ENTREVISTA COM JÚLIO SÉRGIO, QUE RECORDA:
A «LOUCURA TOTAL» VIVIDA EM CHAVES PELA VITÓRIA ANTE OS ROMENOS
Ele foi um dos homens que ajudou a escrever esta história com sotaque de Trás-os-Montes. Não só participou neste jogo como também viveu o início do "conto de fadas" flaviense no mais alto escalão do futebol português, já que a sua primeira época em Chaves coincidiu com a estreia do Desportivo na 1.ª divisão, em 85/86. Com formação feita no FC Porto, este médio vivenciou no emblema azulgrana os seus primeiros dias de glória no futebol sénior. Aquando da vitória sobre o Universitatea de Craiova ele tinha apenas 22 anos, tendo vivido a sua primeira experiência europeia ao nível de clubes, após ter entrado na segunda parte para o lugar de Slavkov. Nesta entrevista ele recorda-nos não só esta sua experiência como também este momento que faz parte da história do Grupo Desportivo de Chaves. Sem mais demoras passemos à conversa com Júlio Sérgio.
Júlio Sérgio |
Júlio
Sérgio (JS): Naturalmente que não, mentiria se dissesse que iríamos construir
um marco histórico no panorama futebolístico nacional.
MVF: Qual foi o segredo que esteve na base deste sucesso, isto é, para terem alcançado tão boas classificações nas duas primeiras temporadas de 1.ª divisão que vos iriam conduzir até à Taça UEFA?
JS: Tínhamos um grupo muito unido
com jogadores que queriam aparecer e mostrar o seu valor, além que o facto de
vivermos com as famílias perto uns dos outros fortalecia a nossa união. Até nos
treinos havia competição (saudável) nas equipas formadas para disputar as
peladinhas, havia a equipa de baixo e a equipa de cima. Como nos divertia-mos.

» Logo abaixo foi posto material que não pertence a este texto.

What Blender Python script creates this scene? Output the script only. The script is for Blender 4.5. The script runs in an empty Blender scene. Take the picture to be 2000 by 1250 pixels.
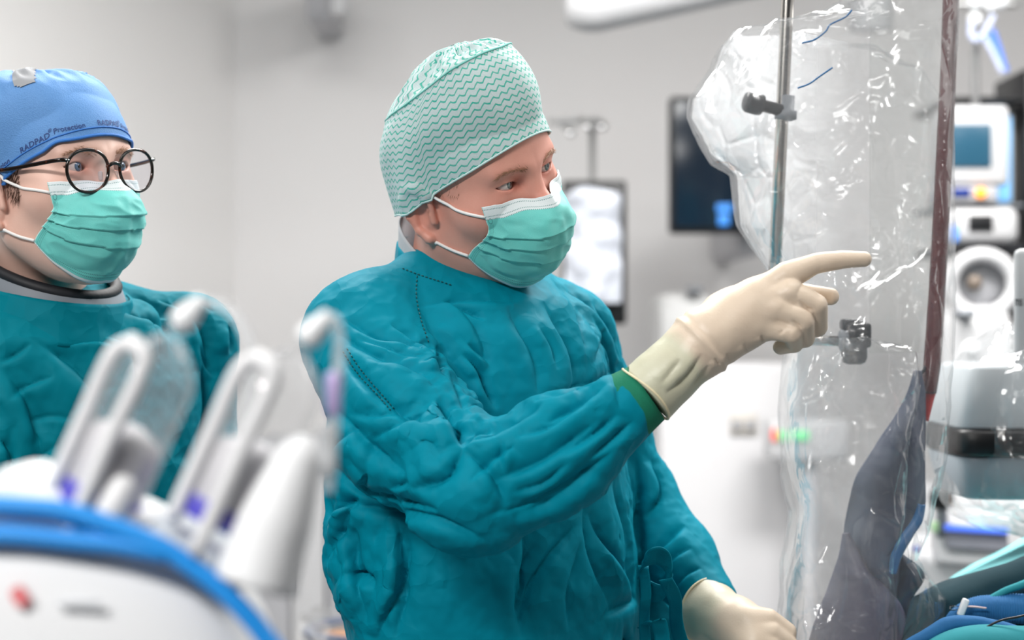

MVF: Para uma região que até então era órfã das grandes tardes/noites europeias este feito pode ser considerado ainda mais épico...
JS:
Sim claro que sim, estávamos a transportar o nome de uma região que até então
era desconhecida e que se tornou numa das melhores regiões de Portugal.
MVF: Chegados à temporada de estreia na Taça UEFA, e assim que o sorteio ditou que o Universitatea de Craiova iria ser o vosso oponente, qual foi a primeira coisa que vos passou pela cabeça?
JS:
Não ia ser fácil, mas o transmontano não desiste e sabíamos do nosso potencial.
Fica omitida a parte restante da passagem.